I agree with WIK's comments.
 Also, Before you buy, You might want to seriously consider getting a DUAL band radio, Like the Yaesu FT7900, Or even better the Yaesu 8800 that is actually two radios in one box, That can cross band repeat. (Such a radio also works great as a public safety "scanner" all in one.)

It is very important to use good low loss coax at VHF, And as WIK mentioned, TIMES LMR 400 is the coax of choice.  Do keep the coax length as short as possible, Just long enough to reach your antenna, That is mounted as high as possible.
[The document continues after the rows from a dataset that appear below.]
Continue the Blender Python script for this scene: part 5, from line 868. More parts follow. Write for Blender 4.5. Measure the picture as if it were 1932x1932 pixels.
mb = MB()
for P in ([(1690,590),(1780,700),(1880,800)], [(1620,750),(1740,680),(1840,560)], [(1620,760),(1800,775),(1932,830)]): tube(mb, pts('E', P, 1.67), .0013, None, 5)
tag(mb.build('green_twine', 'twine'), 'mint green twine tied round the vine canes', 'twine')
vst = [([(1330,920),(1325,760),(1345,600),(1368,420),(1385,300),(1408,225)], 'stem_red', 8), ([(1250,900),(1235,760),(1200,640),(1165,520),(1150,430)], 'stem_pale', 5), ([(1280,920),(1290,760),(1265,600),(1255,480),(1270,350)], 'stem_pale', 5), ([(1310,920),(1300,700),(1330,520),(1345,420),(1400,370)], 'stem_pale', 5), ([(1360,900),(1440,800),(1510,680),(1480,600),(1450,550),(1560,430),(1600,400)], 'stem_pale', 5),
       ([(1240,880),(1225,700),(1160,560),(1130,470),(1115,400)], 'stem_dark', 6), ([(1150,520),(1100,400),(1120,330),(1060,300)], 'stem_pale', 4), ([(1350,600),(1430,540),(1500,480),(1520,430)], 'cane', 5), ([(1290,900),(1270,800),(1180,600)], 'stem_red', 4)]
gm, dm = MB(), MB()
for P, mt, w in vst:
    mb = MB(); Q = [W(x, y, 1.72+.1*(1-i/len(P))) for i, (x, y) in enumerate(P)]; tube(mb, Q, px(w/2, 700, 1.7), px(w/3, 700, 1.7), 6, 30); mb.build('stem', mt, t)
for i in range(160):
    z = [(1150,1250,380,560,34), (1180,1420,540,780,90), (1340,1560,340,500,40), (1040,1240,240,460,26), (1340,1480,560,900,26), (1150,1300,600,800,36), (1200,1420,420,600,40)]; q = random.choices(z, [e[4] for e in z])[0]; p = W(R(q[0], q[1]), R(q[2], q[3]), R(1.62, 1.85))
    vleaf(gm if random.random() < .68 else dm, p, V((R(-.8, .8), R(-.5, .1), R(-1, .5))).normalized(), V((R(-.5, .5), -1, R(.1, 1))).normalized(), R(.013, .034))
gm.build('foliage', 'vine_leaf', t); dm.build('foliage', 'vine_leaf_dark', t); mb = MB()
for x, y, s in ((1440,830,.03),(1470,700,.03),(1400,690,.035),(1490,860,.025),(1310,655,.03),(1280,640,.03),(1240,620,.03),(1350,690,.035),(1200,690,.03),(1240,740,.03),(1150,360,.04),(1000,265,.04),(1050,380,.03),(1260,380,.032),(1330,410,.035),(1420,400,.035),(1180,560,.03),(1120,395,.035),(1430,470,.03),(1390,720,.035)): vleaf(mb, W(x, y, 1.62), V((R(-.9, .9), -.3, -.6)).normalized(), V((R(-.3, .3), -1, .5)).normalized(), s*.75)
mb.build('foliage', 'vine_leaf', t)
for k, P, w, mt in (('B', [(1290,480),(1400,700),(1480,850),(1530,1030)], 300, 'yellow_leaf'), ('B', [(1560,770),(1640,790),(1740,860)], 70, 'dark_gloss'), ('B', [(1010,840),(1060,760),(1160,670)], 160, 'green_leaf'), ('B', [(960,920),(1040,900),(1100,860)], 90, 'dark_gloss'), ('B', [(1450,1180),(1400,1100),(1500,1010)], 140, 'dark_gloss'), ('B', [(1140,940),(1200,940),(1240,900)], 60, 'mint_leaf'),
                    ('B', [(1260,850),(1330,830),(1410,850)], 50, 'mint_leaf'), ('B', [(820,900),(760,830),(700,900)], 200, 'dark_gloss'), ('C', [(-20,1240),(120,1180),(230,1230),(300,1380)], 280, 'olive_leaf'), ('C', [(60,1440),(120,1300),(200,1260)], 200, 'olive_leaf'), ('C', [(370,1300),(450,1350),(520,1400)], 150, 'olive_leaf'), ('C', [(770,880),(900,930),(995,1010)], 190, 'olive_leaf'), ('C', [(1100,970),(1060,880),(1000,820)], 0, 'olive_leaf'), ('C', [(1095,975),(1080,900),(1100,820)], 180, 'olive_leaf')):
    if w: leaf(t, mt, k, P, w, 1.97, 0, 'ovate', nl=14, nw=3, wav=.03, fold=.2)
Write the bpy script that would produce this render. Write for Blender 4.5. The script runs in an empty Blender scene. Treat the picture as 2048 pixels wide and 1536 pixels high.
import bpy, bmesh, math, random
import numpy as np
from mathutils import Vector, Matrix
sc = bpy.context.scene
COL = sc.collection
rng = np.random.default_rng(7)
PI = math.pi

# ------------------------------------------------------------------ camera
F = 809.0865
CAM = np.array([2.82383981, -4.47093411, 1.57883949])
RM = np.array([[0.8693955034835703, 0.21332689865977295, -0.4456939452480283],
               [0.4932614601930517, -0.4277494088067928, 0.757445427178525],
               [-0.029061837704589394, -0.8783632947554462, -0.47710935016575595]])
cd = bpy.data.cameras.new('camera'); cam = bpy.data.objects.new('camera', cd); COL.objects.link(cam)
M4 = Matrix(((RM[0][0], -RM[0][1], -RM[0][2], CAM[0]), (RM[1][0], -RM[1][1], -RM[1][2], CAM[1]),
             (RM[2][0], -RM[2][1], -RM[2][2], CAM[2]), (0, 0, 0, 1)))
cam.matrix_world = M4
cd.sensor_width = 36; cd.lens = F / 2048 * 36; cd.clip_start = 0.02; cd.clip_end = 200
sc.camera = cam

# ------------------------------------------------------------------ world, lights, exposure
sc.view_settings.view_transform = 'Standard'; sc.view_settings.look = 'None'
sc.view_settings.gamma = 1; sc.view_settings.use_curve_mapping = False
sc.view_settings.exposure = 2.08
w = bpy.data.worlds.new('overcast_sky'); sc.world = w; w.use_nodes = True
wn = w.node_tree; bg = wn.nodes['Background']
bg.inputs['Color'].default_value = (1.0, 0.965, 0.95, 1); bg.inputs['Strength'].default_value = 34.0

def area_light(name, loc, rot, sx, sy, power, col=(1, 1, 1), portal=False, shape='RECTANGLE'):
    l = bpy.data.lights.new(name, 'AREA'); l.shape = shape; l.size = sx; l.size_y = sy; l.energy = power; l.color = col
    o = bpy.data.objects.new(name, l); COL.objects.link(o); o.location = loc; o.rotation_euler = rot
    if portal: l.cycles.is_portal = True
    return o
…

I agree that the M2 antennas are some of the very best available.
http://www.m2inc.com/index2.html

If money is a problem, You might  consider "homebrewing" a directional antenna, The time tested "Quagi" is  a very simple easy to build antenna that works every time, At a very low cost:
http://commfaculty.fullerton.edu/woverbeck/quagi.htm


For the vertical omni antenna, You could also check out Comet and Diamond for dual band antennas (Do be careful you dont "limit" yourself to only two meters. There is lots more up on UHF than many folks think)

My recent experience with some of the "Offbrand" or clone cheapo dual band VHF/UHF antennas has not been the best. Back to the old "you get what you pay for"

The Astron power supply is the brand all others are measured by. But you might  consider simply using a battery instead. Myself and many others run the entire hamshack from a single marine type deep cycle battery (About 50 bucks) Along with a 10 amp fully automatic type battery charger (about 40 bucks)   Works great, Eliminates surges, brown outs, And in the event of a commercial power failure, Your radio is ALREADY on battery power!